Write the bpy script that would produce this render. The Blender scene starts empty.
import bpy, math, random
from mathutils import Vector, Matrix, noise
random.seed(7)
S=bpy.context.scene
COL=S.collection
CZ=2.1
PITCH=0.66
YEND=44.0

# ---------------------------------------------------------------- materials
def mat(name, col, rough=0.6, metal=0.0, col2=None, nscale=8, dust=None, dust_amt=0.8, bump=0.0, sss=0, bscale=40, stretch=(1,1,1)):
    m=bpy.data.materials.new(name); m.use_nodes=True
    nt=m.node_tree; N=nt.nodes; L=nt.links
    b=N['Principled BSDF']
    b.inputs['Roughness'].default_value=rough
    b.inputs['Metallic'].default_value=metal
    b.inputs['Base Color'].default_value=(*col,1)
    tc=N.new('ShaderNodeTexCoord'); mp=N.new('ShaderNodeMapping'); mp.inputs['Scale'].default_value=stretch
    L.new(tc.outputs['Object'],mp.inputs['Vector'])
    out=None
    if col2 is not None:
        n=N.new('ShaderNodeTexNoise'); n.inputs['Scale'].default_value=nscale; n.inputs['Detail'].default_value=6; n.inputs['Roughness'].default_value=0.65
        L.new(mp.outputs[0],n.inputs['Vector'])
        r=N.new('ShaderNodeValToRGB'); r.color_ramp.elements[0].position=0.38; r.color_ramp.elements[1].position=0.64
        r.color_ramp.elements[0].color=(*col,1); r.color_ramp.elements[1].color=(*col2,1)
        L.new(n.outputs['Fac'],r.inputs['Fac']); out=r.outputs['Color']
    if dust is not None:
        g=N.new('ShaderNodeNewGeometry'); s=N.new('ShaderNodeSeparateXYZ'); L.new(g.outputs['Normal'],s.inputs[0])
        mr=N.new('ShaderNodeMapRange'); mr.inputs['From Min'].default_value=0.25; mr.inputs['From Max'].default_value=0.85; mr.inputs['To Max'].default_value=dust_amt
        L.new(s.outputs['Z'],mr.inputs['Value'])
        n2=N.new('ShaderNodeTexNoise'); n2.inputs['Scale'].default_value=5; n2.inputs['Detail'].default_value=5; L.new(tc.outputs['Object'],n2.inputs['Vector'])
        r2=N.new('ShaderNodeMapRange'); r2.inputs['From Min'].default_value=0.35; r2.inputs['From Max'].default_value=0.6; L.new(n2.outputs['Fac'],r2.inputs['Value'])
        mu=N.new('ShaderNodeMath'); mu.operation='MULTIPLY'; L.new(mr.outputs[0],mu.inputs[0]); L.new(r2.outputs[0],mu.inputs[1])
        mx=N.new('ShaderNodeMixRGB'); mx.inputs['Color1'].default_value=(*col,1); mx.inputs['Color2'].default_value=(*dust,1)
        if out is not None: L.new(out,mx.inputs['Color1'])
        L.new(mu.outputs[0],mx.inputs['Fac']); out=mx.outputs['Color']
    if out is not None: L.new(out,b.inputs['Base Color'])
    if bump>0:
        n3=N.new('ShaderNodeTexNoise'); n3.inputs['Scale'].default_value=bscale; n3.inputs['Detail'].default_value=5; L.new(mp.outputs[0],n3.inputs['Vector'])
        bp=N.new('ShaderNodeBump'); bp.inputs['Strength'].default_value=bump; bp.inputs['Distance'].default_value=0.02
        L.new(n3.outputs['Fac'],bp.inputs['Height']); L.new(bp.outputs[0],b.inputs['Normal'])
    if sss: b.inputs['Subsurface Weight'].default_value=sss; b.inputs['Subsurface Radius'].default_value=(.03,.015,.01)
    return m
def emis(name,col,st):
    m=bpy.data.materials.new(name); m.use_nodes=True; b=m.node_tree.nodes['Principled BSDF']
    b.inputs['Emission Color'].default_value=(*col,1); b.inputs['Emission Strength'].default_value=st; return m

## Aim
Can you give every line above again, exactly as written?

## The output
Write the bpy script that would produce this render. The Blender scene starts empty.
import bpy, math, random
from mathutils import Vector, Matrix, noise
random.seed(7)
S=bpy.context.scene
COL=S.collection
CZ=2.1
PITCH=0.66
YEND=44.0

# ---------------------------------------------------------------- materials
def mat(name, col, rough=0.6, metal=0.0, col2=None, nscale=8, dust=None, dust_amt=0.8, bump=0.0, sss=0, bscale=40, stretch=(1,1,1)):
    m=bpy.data.materials.new(name); m.use_nodes=True
    nt=m.node_tree; N=nt.nodes; L=nt.links
    b=N['Principled BSDF']
    b.inputs['Roughness'].default_value=rough
    b.inputs['Metallic'].default_value=metal
    b.inputs['Base Color'].default_value=(*col,1)
    tc=N.new('ShaderNodeTexCoord'); mp=N.new('ShaderNodeMapping'); mp.inputs['Scale'].default_value=stretch
    L.new(tc.outputs['Object'],mp.inputs['Vector'])
    out=None
    if col2 is not None:
        n=N.new('ShaderNodeTexNoise'); n.inputs['Scale'].default_value=nscale; n.inputs['Detail'].default_value=6; n.inputs['Roughness'].default_value=0.65
        L.new(mp.outputs[0],n.inputs['Vector'])
        r=N.new('ShaderNodeValToRGB'); r.color_ramp.elements[0].position=0.38; r.color_ramp.elements[1].position=0.64
        r.color_ramp.elements[0].color=(*col,1); r.color_ramp.elements[1].color=(*col2,1)
        L.new(n.outputs['Fac'],r.inputs['Fac']); out=r.outputs['Color']
    if dust is not None:
        g=N.new('ShaderNodeNewGeometry'); s=N.new('ShaderNodeSeparateXYZ'); L.new(g.outputs['Normal'],s.inputs[0])
        mr=N.new('ShaderNodeMapRange'); mr.inputs['From Min'].default_value=0.25; mr.inputs['From Max'].default_value=0.85; mr.inputs['To Max'].default_value=dust_amt
        L.new(s.outputs['Z'],mr.inputs['Value'])
        n2=N.new('ShaderNodeTexNoise'); n2.inputs['Scale'].default_value=5; n2.inputs['Detail'].default_value=5; L.new(tc.outputs['Object'],n2.inputs['Vector'])
        r2=N.new('ShaderNodeMapRange'); r2.inputs['From Min'].default_value=0.35; r2.inputs['From Max'].default_value=0.6; L.new(n2.outputs['Fac'],r2.inputs['Value'])
        mu=N.new('ShaderNodeMath'); mu.operation='MULTIPLY'; L.new(mr.outputs[0],mu.inputs[0]); L.new(r2.outputs[0],mu.inputs[1])
        mx=N.new('ShaderNodeMixRGB'); mx.inputs['Color1'].default_value=(*col,1); mx.inputs['Color2'].default_value=(*dust,1)
        if out is not None: L.new(out,mx.inputs['Color1'])
        L.new(mu.outputs[0],mx.inputs['Fac']); out=mx.outputs['Color']
    if out is not None: L.new(out,b.inputs['Base Color'])
    if bump>0:
        n3=N.new('ShaderNodeTexNoise'); n3.inputs['Scale'].default_value=bscale; n3.inputs['Detail'].default_value=5; L.new(mp.outputs[0],n3.inputs['Vector'])
        bp=N.new('ShaderNodeBump'); bp.inputs['Strength'].default_value=bump; bp.inputs['Distance'].default_value=0.02
        L.new(n3.outputs['Fac'],bp.inputs['Height']); L.new(bp.outputs[0],b.inputs['Normal'])
    if sss: b.inputs['Subsurface Weight'].default_value=sss; b.inputs['Subsurface Radius'].default_value=(.03,.015,.01)
    return m
def emis(name,col,st):
    m=bpy.data.materials.new(name); m.use_nodes=True; b=m.node_tree.nodes['Principled BSDF']
    b.inputs['Emission Color'].default_value=(*col,1); b.inputs['Emission Strength'].default_value=st; return m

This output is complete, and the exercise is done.